*SUPPLIED MATERIAL*:

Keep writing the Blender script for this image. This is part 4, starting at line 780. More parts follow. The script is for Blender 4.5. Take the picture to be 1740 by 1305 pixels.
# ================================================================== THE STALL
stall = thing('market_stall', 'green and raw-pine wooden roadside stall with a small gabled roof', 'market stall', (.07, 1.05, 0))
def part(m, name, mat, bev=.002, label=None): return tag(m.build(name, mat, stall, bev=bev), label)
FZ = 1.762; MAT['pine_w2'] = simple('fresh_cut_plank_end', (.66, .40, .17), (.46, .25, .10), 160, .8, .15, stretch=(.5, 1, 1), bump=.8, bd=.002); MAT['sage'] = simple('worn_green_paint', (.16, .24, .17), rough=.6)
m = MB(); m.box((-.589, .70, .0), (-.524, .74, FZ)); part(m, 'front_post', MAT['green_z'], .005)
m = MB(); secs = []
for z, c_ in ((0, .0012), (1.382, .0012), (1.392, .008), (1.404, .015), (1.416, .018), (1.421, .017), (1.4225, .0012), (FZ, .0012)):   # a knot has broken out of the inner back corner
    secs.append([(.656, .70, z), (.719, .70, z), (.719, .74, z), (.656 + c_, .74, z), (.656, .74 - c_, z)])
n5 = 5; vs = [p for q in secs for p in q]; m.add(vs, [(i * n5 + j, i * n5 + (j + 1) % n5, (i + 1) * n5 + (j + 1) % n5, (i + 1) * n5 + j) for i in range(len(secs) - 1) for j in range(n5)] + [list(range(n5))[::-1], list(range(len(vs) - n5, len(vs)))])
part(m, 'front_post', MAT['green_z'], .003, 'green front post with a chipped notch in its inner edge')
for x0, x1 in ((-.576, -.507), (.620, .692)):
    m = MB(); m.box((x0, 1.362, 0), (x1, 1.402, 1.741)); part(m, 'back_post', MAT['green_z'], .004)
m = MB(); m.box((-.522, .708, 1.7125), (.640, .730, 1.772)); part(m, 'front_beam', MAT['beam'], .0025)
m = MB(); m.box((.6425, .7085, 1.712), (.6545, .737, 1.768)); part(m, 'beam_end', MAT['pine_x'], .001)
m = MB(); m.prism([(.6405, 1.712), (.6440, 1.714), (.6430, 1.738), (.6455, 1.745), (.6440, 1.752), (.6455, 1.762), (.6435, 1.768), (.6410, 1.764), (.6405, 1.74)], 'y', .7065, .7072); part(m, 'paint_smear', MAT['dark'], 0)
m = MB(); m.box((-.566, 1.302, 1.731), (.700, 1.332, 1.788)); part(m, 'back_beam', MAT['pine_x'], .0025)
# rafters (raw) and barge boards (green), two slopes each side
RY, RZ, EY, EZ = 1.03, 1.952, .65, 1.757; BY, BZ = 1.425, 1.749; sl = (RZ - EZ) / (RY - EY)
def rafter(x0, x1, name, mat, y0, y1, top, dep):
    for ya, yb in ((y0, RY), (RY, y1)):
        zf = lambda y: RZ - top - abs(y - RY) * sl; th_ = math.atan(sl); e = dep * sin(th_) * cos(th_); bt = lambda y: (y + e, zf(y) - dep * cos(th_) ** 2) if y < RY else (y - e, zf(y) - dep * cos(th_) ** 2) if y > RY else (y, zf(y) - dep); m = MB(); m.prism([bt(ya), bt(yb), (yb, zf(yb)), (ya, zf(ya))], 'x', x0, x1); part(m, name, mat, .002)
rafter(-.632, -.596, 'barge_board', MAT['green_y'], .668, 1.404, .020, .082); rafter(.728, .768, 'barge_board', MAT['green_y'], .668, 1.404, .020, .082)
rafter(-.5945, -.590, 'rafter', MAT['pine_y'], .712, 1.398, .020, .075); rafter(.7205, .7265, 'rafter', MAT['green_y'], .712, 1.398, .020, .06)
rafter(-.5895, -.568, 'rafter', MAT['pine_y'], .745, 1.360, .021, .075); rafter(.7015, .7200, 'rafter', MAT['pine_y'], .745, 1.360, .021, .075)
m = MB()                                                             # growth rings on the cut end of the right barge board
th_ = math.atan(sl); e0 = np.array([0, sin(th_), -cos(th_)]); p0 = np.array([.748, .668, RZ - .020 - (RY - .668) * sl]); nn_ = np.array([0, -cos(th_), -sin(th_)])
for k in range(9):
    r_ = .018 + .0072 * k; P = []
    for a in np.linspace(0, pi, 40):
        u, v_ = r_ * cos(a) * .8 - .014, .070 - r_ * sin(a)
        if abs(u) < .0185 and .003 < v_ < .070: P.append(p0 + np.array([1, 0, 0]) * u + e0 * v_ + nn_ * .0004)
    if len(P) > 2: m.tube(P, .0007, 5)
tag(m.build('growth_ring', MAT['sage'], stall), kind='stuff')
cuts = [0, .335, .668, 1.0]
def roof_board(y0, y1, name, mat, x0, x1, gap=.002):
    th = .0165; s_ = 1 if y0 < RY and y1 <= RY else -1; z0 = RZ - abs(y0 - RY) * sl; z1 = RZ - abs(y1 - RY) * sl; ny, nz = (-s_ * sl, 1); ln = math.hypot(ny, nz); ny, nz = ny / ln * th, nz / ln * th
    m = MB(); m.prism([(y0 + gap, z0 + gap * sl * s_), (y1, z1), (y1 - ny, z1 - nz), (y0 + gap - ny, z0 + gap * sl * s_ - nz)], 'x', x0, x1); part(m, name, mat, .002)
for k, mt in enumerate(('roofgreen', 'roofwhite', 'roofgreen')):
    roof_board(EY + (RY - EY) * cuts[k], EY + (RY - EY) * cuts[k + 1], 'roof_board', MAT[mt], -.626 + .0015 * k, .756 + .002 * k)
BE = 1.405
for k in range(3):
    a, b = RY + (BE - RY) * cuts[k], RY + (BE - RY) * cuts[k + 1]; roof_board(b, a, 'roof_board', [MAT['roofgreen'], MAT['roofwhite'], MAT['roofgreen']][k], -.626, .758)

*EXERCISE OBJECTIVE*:
Give the listing above again, word for word.

*FULL ANSWER*:
Keep writing the Blender script for this image. This is part 4, starting at line 780. More parts follow. The script is for Blender 4.5. Take the picture to be 1740 by 1305 pixels.
# ================================================================== THE STALL
stall = thing('market_stall', 'green and raw-pine wooden roadside stall with a small gabled roof', 'market stall', (.07, 1.05, 0))
def part(m, name, mat, bev=.002, label=None): return tag(m.build(name, mat, stall, bev=bev), label)
FZ = 1.762; MAT['pine_w2'] = simple('fresh_cut_plank_end', (.66, .40, .17), (.46, .25, .10), 160, .8, .15, stretch=(.5, 1, 1), bump=.8, bd=.002); MAT['sage'] = simple('worn_green_paint', (.16, .24, .17), rough=.6)
m = MB(); m.box((-.589, .70, .0), (-.524, .74, FZ)); part(m, 'front_post', MAT['green_z'], .005)
m = MB(); secs = []
for z, c_ in ((0, .0012), (1.382, .0012), (1.392, .008), (1.404, .015), (1.416, .018), (1.421, .017), (1.4225, .0012), (FZ, .0012)):   # a knot has broken out of the inner back corner
    secs.append([(.656, .70, z), (.719, .70, z), (.719, .74, z), (.656 + c_, .74, z), (.656, .74 - c_, z)])
n5 = 5; vs = [p for q in secs for p in q]; m.add(vs, [(i * n5 + j, i * n5 + (j + 1) % n5, (i + 1) * n5 + (j + 1) % n5, (i + 1) * n5 + j) for i in range(len(secs) - 1) for j in range(n5)] + [list(range(n5))[::-1], list(range(len(vs) - n5, len(vs)))])
part(m, 'front_post', MAT['green_z'], .003, 'green front post with a chipped notch in its inner edge')
for x0, x1 in ((-.576, -.507), (.620, .692)):
    m = MB(); m.box((x0, 1.362, 0), (x1, 1.402, 1.741)); part(m, 'back_post', MAT['green_z'], .004)
m = MB(); m.box((-.522, .708, 1.7125), (.640, .730, 1.772)); part(m, 'front_beam', MAT['beam'], .0025)
m = MB(); m.box((.6425, .7085, 1.712), (.6545, .737, 1.768)); part(m, 'beam_end', MAT['pine_x'], .001)
m = MB(); m.prism([(.6405, 1.712), (.6440, 1.714), (.6430, 1.738), (.6455, 1.745), (.6440, 1.752), (.6455, 1.762), (.6435, 1.768), (.6410, 1.764), (.6405, 1.74)], 'y', .7065, .7072); part(m, 'paint_smear', MAT['dark'], 0)
m = MB(); m.box((-.566, 1.302, 1.731), (.700, 1.332, 1.788)); part(m, 'back_beam', MAT['pine_x'], .0025)
# rafters (raw) and barge boards (green), two slopes each side
RY, RZ, EY, EZ = 1.03, 1.952, .65, 1.757; BY, BZ = 1.425, 1.749; sl = (RZ - EZ) / (RY - EY)
def rafter(x0, x1, name, mat, y0, y1, top, dep):
    for ya, yb in ((y0, RY), (RY, y1)):
        zf = lambda y: RZ - top - abs(y - RY) * sl; th_ = math.atan(sl); e = dep * sin(th_) * cos(th_); bt = lambda y: (y + e, zf(y) - dep * cos(th_) ** 2) if y < RY else (y - e, zf(y) - dep * cos(th_) ** 2) if y > RY else (y, zf(y) - dep); m = MB(); m.prism([bt(ya), bt(yb), (yb, zf(yb)), (ya, zf(ya))], 'x', x0, x1); part(m, name, mat, .002)
rafter(-.632, -.596, 'barge_board', MAT['green_y'], .668, 1.404, .020, .082); rafter(.728, .768, 'barge_board', MAT['green_y'], .668, 1.404, .020, .082)
rafter(-.5945, -.590, 'rafter', MAT['pine_y'], .712, 1.398, .020, .075); rafter(.7205, .7265, 'rafter', MAT['green_y'], .712, 1.398, .020, .06)
rafter(-.5895, -.568, 'rafter', MAT['pine_y'], .745, 1.360, .021, .075); rafter(.7015, .7200, 'rafter', MAT['pine_y'], .745, 1.360, .021, .075)
m = MB()                                                             # growth rings on the cut end of the right barge board
th_ = math.atan(sl); e0 = np.array([0, sin(th_), -cos(th_)]); p0 = np.array([.748, .668, RZ - .020 - (RY - .668) * sl]); nn_ = np.array([0, -cos(th_), -sin(th_)])
for k in range(9):
    r_ = .018 + .0072 * k; P = []
    for a in np.linspace(0, pi, 40):
        u, v_ = r_ * cos(a) * .8 - .014, .070 - r_ * sin(a)
        if abs(u) < .0185 and .003 < v_ < .070: P.append(p0 + np.array([1, 0, 0]) * u + e0 * v_ + nn_ * .0004)
    if len(P) > 2: m.tube(P, .0007, 5)
tag(m.build('growth_ring', MAT['sage'], stall), kind='stuff')
cuts = [0, .335, .668, 1.0]
def roof_board(y0, y1, name, mat, x0, x1, gap=.002):
    th = .0165; s_ = 1 if y0 < RY and y1 <= RY else -1; z0 = RZ - abs(y0 - RY) * sl; z1 = RZ - abs(y1 - RY) * sl; ny, nz = (-s_ * sl, 1); ln = math.hypot(ny, nz); ny, nz = ny / ln * th, nz / ln * th
    m = MB(); m.prism([(y0 + gap, z0 + gap * sl * s_), (y1, z1), (y1 - ny, z1 - nz), (y0 + gap - ny, z0 + gap * sl * s_ - nz)], 'x', x0, x1); part(m, name, mat, .002)
for k, mt in enumerate(('roofgreen', 'roofwhite', 'roofgreen')):
    roof_board(EY + (RY - EY) * cuts[k], EY + (RY - EY) * cuts[k + 1], 'roof_board', MAT[mt], -.626 + .0015 * k, .756 + .002 * k)
BE = 1.405
for k in range(3):
    a, b = RY + (BE - RY) * cuts[k], RY + (BE - RY) * cuts[k + 1]; roof_board(b, a, 'roof_board', [MAT['roofgreen'], MAT['roofwhite'], MAT['roofgreen']][k], -.626, .758)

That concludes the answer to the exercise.